The letter said May could not bind her successor to a deal so any agreement with Labour was likely to be “at best temporary, at worst illusory”.

Shadow Chancellor John McDonnell – who has been part of Labour’s negotiating team – was pessimistic about the talks.

“The situation we are now in is that we’ve been at this five weeks, we haven’t seen the significant shift yet that we require to be able to support the deal,” he said. “The customs union is absolutely key to us.

“However we then get a letter signed by a number of senior Conservatives this morning, Boris Johnson – very likely to be the next leader, he could well be the Prime Minister literally in months – and the situation where he, in his letter, says he’s not going to accept a customs union and actually he will overturn the deal that we negotiate. It gives us no security and we expect a response from the Government on that.”

May’s chief negotiator, Olly Robbins, is in Brussels for two days of talks about the possibility of making changes to the Political Declaration – the document setting out the framework for the future UK-EU relationship after Brexit.

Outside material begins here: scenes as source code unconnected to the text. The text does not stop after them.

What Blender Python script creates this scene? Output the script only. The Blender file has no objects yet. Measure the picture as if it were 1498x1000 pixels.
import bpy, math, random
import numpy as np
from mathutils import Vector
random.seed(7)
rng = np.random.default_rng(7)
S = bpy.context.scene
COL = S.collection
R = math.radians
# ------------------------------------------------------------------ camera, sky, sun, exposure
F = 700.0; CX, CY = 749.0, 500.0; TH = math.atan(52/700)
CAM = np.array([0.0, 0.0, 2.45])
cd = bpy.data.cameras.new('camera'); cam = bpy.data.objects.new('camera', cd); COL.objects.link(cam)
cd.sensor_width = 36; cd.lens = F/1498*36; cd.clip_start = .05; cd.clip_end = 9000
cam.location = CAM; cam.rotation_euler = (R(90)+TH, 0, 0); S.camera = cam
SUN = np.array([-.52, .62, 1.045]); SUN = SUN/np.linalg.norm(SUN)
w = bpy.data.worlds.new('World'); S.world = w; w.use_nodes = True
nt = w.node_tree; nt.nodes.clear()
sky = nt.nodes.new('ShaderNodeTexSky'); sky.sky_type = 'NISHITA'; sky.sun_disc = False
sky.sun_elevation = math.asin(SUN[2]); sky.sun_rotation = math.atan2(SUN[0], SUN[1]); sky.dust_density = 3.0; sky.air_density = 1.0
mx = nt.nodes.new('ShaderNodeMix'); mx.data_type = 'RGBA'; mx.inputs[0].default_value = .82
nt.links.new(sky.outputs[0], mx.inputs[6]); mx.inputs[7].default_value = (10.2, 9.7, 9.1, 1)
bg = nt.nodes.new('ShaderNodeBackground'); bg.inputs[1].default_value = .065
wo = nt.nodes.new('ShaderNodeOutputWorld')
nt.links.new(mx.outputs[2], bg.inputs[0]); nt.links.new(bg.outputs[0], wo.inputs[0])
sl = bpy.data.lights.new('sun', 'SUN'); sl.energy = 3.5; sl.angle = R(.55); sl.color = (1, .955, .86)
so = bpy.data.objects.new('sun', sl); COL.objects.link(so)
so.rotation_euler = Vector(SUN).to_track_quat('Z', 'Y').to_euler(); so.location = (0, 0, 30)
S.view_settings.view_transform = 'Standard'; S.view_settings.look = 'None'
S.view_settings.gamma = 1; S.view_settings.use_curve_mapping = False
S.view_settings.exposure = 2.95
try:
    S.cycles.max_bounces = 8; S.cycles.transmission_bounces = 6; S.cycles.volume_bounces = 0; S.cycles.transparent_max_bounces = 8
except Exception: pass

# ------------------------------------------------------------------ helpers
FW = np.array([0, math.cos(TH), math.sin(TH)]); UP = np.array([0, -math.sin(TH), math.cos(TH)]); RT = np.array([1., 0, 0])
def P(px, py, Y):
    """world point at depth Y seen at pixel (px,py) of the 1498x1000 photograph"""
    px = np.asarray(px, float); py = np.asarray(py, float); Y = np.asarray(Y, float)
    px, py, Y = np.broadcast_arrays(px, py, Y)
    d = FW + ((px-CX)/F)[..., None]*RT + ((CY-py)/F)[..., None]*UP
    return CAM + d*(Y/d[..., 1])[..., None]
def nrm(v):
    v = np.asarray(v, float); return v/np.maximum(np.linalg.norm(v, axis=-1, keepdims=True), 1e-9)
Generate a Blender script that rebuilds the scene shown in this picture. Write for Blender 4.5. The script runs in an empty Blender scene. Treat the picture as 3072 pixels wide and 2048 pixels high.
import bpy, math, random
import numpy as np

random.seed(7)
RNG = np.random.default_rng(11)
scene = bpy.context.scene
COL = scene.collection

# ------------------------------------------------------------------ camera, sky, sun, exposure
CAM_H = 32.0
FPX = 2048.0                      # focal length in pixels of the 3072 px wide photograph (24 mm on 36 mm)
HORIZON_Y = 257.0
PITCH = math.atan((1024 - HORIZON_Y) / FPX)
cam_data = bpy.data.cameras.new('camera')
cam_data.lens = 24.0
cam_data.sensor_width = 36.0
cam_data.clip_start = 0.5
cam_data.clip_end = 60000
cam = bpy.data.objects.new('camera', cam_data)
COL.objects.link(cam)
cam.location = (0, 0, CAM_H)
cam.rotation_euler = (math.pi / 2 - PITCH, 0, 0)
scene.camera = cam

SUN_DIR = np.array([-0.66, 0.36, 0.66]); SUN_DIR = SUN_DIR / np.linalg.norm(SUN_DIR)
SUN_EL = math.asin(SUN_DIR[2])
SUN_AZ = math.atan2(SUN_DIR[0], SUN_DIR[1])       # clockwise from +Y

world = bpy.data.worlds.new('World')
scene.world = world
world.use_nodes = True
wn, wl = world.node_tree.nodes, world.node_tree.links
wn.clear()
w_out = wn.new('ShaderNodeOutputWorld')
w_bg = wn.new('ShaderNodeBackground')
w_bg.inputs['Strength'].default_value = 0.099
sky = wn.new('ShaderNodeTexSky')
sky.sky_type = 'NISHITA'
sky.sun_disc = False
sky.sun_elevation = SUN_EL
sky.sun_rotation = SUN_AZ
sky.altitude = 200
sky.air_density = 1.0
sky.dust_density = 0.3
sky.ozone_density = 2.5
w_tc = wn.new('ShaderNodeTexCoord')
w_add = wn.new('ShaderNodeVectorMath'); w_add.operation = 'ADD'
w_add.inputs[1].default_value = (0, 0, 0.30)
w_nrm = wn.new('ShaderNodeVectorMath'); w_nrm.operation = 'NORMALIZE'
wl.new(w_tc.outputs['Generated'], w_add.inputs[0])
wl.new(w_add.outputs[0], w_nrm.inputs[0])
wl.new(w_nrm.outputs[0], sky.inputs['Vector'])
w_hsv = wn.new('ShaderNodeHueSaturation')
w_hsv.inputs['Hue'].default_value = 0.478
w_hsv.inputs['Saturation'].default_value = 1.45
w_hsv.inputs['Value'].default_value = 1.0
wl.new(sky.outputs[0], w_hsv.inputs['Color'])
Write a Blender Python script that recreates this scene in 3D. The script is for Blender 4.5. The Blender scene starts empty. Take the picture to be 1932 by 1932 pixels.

But EU officials insisted there were no negotiations and the EU was still on a “Brexit break”. “We will come out of the Brexit break if there is something happening in London,” European Commission spokesman Margaritis Schinas said.

Meanwhile, a research report has found Scots could be £800 a year worse off if Brexit goes ahead under a Tory-Labour deal.

The study by The National Institute of Economic and Social Research found Edinburgh, Fife and Tayside would be worse hit than any other part of the UK by the proposed deal.